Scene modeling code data

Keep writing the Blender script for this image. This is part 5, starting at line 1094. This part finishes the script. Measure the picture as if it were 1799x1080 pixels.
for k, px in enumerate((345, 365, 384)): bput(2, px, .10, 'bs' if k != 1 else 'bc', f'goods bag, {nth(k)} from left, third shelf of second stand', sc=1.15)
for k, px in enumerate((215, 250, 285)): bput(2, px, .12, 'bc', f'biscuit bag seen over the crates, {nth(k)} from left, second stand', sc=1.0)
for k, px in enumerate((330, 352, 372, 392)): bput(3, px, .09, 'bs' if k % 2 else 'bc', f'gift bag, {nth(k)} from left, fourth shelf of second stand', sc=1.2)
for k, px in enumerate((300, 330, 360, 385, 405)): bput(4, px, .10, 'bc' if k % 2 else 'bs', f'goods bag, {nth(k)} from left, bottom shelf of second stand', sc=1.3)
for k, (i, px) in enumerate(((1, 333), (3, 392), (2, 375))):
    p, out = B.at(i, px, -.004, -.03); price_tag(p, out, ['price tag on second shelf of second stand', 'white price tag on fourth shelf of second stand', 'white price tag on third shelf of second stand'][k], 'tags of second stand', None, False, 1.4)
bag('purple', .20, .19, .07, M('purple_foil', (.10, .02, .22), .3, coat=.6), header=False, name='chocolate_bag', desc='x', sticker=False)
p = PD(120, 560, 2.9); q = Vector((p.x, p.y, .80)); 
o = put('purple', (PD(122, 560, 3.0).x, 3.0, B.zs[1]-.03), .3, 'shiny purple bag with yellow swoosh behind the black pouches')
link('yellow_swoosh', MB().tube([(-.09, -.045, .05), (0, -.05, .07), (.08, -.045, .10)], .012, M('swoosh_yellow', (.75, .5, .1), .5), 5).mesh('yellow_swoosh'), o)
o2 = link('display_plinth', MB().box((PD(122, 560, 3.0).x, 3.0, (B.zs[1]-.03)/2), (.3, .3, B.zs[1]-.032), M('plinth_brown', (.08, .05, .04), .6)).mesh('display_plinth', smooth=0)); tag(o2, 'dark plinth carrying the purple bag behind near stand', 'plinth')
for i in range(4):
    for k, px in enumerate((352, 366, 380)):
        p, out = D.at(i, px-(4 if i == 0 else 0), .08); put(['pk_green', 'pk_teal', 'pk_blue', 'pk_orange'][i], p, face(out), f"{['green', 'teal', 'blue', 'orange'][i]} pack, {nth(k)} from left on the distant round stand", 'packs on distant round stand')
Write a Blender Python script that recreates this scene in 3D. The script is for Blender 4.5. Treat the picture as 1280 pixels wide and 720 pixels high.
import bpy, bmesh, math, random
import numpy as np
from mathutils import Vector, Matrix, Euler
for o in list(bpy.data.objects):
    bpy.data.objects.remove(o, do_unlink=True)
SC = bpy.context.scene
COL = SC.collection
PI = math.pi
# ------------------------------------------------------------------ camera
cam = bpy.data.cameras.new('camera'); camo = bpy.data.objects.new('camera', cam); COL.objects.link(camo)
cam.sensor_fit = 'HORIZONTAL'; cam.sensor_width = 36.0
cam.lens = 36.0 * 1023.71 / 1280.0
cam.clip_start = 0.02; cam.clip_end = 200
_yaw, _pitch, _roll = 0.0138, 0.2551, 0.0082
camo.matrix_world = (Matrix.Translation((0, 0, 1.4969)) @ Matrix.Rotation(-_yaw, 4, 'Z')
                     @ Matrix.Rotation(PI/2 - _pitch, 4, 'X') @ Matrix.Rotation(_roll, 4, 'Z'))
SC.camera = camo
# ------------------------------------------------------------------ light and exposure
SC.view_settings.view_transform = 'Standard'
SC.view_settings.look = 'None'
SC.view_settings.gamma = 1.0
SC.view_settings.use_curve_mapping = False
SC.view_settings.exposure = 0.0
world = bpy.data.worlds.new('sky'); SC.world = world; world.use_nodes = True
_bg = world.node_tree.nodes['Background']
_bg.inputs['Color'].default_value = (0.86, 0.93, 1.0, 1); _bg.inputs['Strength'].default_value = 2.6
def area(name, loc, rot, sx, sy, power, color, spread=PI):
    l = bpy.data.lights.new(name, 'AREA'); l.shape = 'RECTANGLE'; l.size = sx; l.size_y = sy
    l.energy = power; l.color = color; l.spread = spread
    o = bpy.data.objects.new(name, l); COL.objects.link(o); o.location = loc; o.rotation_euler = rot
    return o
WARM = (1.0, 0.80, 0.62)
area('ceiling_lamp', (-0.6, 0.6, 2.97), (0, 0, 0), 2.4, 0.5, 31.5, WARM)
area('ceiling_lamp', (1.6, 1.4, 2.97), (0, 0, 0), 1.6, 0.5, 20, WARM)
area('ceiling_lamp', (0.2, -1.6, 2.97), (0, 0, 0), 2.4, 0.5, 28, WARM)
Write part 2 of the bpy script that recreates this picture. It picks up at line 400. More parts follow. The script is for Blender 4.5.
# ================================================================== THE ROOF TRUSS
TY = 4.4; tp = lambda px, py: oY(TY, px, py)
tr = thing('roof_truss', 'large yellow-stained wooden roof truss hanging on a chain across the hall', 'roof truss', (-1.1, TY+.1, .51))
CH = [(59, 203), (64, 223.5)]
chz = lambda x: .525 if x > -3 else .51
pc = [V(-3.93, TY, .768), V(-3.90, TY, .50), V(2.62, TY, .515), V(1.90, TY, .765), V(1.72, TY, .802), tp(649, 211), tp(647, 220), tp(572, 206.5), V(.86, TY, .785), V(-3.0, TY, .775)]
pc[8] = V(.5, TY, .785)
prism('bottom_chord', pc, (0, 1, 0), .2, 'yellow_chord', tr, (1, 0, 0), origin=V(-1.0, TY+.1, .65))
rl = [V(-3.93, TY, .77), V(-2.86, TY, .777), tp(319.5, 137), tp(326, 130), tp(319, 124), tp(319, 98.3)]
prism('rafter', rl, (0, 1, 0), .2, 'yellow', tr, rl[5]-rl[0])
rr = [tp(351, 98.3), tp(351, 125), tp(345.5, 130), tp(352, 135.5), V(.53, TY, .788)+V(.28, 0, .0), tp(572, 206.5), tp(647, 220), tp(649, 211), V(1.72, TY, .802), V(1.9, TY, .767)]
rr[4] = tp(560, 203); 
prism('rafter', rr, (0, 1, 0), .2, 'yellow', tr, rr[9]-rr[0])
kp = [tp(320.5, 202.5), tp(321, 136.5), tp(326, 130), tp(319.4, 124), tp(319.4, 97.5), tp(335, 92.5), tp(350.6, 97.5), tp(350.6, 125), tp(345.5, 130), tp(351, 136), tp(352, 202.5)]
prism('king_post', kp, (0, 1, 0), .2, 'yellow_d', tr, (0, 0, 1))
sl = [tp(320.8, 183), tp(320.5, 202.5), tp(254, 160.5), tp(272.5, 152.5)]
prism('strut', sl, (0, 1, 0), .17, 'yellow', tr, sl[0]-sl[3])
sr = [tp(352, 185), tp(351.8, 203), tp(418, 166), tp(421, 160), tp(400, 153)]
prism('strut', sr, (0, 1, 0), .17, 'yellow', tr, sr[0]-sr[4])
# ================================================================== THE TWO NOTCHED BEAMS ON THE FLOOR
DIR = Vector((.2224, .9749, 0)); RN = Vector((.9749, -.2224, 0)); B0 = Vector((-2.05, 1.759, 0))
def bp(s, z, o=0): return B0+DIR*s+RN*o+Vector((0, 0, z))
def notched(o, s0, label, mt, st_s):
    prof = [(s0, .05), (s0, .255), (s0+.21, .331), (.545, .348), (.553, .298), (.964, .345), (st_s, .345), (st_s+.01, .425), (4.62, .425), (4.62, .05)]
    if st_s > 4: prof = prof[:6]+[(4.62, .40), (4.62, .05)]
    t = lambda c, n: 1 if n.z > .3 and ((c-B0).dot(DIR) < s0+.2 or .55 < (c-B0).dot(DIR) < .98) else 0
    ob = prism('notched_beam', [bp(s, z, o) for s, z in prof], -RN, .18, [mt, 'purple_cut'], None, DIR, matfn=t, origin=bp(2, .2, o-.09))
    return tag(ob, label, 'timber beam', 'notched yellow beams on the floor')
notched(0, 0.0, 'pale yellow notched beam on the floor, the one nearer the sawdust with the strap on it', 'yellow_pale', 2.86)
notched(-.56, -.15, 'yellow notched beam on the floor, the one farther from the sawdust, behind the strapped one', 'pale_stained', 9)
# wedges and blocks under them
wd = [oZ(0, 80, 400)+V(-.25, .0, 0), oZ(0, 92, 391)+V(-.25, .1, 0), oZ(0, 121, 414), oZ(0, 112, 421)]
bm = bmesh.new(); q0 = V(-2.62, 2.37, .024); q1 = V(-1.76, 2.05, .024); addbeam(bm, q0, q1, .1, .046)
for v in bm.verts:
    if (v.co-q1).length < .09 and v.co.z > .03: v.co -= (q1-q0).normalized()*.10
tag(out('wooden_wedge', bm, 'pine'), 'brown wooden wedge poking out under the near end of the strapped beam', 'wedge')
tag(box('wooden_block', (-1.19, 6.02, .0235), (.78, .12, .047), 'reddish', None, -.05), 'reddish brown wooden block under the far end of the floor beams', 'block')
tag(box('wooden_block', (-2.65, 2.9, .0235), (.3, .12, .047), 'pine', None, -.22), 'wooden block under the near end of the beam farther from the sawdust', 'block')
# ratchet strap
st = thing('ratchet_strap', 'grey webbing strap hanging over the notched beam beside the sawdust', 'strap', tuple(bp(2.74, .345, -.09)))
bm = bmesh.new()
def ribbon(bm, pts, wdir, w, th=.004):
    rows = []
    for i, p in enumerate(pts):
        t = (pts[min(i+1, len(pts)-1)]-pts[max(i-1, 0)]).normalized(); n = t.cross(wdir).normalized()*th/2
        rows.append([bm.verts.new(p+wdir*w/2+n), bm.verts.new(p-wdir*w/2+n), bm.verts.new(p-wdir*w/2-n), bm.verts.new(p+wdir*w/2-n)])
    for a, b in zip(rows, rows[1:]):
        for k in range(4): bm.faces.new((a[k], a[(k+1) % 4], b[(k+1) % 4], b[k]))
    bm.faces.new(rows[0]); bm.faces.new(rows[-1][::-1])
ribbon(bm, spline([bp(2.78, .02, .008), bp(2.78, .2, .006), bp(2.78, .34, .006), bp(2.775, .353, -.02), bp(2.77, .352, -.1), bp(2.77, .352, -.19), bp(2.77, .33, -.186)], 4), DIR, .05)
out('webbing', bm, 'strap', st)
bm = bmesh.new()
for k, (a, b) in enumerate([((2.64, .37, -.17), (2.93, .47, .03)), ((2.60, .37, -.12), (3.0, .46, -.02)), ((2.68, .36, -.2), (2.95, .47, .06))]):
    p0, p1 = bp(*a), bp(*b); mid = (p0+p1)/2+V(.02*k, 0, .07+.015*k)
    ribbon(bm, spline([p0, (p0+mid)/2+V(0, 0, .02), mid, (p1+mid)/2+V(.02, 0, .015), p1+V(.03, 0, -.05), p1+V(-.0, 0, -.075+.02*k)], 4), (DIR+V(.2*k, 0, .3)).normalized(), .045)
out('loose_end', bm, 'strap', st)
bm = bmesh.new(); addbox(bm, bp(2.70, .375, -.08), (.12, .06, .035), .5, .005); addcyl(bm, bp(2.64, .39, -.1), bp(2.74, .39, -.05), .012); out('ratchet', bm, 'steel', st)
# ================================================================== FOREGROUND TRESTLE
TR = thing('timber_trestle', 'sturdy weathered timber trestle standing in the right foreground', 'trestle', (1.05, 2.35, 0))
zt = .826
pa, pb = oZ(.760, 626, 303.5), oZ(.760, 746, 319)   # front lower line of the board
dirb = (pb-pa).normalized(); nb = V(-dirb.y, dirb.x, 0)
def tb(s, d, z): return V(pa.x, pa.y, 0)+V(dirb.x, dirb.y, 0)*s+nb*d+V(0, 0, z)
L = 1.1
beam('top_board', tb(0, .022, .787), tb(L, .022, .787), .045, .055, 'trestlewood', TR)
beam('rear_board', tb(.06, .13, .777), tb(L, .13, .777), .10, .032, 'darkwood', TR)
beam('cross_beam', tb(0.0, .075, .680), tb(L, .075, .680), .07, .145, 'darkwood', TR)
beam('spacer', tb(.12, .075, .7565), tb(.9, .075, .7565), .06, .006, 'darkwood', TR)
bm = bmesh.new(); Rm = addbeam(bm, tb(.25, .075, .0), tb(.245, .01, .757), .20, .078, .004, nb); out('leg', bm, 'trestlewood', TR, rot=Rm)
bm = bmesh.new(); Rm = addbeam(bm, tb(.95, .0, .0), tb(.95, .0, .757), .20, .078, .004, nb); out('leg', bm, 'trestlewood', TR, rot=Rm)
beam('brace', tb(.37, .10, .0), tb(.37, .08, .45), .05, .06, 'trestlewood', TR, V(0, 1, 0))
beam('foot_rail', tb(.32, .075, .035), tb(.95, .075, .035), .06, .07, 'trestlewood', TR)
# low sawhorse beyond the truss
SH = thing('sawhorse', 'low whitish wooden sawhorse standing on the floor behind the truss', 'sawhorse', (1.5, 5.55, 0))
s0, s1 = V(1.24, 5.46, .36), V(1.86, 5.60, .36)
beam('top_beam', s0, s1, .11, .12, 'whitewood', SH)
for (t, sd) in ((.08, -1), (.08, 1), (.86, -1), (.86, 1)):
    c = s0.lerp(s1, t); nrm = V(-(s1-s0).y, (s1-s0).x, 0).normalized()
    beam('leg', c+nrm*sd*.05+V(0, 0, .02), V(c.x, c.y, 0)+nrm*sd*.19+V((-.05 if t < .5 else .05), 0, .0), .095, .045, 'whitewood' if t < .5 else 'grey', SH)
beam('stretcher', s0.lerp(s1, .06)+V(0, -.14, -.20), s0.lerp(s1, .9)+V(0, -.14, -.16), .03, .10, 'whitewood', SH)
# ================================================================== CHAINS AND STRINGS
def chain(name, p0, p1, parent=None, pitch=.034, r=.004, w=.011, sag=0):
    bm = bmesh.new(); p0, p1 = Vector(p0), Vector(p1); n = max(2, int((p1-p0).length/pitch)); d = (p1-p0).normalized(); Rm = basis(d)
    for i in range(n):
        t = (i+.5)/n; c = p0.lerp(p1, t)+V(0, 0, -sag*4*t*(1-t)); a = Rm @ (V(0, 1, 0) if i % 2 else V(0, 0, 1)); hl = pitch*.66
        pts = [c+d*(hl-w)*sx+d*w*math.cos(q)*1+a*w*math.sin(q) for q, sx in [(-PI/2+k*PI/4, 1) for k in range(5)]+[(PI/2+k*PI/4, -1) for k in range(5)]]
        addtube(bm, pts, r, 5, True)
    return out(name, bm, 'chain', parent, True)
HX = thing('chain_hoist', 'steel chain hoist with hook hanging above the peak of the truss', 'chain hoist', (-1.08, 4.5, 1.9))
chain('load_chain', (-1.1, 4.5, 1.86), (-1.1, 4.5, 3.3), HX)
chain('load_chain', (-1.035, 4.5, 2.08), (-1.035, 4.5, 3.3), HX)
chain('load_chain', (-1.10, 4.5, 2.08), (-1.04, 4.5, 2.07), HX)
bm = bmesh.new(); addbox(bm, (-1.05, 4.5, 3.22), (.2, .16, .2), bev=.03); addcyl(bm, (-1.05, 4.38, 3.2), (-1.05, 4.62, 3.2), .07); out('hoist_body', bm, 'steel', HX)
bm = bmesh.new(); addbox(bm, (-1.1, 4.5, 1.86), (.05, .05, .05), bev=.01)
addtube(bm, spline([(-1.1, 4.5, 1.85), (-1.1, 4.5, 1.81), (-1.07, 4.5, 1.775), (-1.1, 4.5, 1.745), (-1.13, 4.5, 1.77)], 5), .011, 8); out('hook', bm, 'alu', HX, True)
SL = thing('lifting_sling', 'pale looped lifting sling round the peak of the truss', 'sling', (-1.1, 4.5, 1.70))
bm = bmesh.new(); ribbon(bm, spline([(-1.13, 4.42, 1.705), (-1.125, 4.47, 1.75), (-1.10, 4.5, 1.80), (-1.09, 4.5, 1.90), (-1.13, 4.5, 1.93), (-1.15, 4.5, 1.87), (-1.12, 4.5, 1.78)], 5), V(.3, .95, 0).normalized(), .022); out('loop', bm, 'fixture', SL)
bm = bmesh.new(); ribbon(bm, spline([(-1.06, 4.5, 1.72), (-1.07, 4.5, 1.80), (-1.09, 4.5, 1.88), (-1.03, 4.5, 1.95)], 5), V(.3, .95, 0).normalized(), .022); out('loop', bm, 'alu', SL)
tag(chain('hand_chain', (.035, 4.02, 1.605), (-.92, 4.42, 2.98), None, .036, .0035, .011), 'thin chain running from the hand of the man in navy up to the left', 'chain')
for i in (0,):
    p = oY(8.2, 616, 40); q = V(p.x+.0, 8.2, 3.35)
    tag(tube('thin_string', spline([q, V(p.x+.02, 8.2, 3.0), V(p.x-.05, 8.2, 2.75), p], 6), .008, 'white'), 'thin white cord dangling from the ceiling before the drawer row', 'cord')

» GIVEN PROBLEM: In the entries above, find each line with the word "this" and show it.

» CORRECT RESPONSE:
Keep writing the Blender script for this image. This is part 5, starting at line 1094. This part finishes the script. Measure the picture as if it were 1799x1080 pixels.
Write a Blender Python script that recreates this scene in 3D. The script is for Blender 4.5. Treat the picture as 1280 pixels wide and 720 pixels high.
Write part 2 of the bpy script that recreates this picture. It picks up at line 400. More parts follow. The script is for Blender 4.5.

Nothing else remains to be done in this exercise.